_PROBLEM_. Using the data below, output the first line and every line after it up to and including the line containing "S.camera = cam", exactly as written and with nothing added.
-------- RAW DATA --------
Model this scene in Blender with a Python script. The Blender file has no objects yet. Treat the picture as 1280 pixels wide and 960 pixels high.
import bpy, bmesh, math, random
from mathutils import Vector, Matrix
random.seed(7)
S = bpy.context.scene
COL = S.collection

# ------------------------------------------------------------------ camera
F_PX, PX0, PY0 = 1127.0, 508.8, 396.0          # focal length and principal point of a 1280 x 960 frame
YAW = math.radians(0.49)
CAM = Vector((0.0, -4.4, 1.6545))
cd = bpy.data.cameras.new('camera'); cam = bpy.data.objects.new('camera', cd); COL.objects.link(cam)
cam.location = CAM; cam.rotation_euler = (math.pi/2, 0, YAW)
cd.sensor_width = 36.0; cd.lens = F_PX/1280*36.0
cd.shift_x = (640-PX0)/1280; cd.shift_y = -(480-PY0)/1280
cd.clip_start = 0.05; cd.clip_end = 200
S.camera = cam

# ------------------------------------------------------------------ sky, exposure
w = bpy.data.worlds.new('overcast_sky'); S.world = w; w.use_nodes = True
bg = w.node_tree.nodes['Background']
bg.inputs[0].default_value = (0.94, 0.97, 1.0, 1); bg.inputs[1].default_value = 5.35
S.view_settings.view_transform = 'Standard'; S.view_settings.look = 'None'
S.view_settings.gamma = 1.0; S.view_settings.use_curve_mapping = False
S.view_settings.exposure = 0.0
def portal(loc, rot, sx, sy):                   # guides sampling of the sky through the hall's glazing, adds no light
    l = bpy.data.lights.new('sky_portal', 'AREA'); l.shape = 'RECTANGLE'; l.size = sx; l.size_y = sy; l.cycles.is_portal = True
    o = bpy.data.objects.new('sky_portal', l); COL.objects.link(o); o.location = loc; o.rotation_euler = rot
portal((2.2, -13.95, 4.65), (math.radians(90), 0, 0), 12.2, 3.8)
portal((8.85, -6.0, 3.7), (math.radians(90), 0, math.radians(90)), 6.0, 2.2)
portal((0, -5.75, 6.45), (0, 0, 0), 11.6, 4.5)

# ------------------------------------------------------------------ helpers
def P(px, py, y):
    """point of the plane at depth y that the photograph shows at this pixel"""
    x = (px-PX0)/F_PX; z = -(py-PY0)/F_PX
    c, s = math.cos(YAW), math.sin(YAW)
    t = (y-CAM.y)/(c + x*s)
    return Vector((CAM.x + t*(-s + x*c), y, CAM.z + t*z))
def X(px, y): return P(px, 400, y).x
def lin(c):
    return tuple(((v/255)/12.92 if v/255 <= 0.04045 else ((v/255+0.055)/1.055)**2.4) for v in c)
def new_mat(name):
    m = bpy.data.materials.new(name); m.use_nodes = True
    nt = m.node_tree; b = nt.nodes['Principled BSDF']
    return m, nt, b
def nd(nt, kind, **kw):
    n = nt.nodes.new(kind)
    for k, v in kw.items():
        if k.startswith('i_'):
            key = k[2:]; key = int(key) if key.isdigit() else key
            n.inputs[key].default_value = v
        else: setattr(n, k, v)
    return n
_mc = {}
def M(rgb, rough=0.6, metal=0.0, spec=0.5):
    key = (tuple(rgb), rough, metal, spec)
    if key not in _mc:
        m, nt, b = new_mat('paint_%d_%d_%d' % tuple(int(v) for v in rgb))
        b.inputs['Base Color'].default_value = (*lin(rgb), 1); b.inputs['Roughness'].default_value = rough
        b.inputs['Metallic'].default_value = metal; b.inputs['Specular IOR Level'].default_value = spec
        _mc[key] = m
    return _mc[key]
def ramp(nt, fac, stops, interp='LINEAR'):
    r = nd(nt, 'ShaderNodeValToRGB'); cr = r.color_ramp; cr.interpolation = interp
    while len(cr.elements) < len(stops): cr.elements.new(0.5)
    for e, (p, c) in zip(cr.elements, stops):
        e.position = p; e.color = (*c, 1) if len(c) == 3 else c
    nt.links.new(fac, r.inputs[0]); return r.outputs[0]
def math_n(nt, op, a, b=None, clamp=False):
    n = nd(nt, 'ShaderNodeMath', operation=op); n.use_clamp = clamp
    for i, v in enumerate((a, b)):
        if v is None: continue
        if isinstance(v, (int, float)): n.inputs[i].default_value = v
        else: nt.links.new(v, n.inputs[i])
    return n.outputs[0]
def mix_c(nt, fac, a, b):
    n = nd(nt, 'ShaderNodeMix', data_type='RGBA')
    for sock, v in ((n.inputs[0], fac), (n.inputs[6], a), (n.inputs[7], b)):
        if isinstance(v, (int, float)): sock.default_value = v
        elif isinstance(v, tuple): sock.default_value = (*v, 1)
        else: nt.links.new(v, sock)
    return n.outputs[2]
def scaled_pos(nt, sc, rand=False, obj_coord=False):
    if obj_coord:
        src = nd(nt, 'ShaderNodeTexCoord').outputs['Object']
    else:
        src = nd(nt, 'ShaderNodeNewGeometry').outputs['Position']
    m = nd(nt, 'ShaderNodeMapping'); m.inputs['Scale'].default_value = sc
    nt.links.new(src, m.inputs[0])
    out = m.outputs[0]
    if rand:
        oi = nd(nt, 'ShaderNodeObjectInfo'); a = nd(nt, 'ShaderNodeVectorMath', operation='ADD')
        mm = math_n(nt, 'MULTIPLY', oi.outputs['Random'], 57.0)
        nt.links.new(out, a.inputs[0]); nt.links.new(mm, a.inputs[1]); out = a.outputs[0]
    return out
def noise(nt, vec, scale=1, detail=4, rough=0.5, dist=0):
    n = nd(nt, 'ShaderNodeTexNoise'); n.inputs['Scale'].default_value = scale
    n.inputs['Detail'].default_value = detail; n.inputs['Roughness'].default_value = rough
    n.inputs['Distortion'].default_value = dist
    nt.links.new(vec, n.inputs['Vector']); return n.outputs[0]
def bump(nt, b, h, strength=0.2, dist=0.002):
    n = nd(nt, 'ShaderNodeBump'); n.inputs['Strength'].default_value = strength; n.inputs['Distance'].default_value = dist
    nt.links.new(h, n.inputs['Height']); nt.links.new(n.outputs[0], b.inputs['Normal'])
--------
_REPLY TO THE EXERCISE_.
Model this scene in Blender with a Python script. The Blender file has no objects yet. Treat the picture as 1280 pixels wide and 960 pixels high.
import bpy, bmesh, math, random
from mathutils import Vector, Matrix
random.seed(7)
S = bpy.context.scene
COL = S.collection

# ------------------------------------------------------------------ camera
F_PX, PX0, PY0 = 1127.0, 508.8, 396.0          # focal length and principal point of a 1280 x 960 frame
YAW = math.radians(0.49)
CAM = Vector((0.0, -4.4, 1.6545))
cd = bpy.data.cameras.new('camera'); cam = bpy.data.objects.new('camera', cd); COL.objects.link(cam)
cam.location = CAM; cam.rotation_euler = (math.pi/2, 0, YAW)
cd.sensor_width = 36.0; cd.lens = F_PX/1280*36.0
cd.shift_x = (640-PX0)/1280; cd.shift_y = -(480-PY0)/1280
cd.clip_start = 0.05; cd.clip_end = 200
S.camera = cam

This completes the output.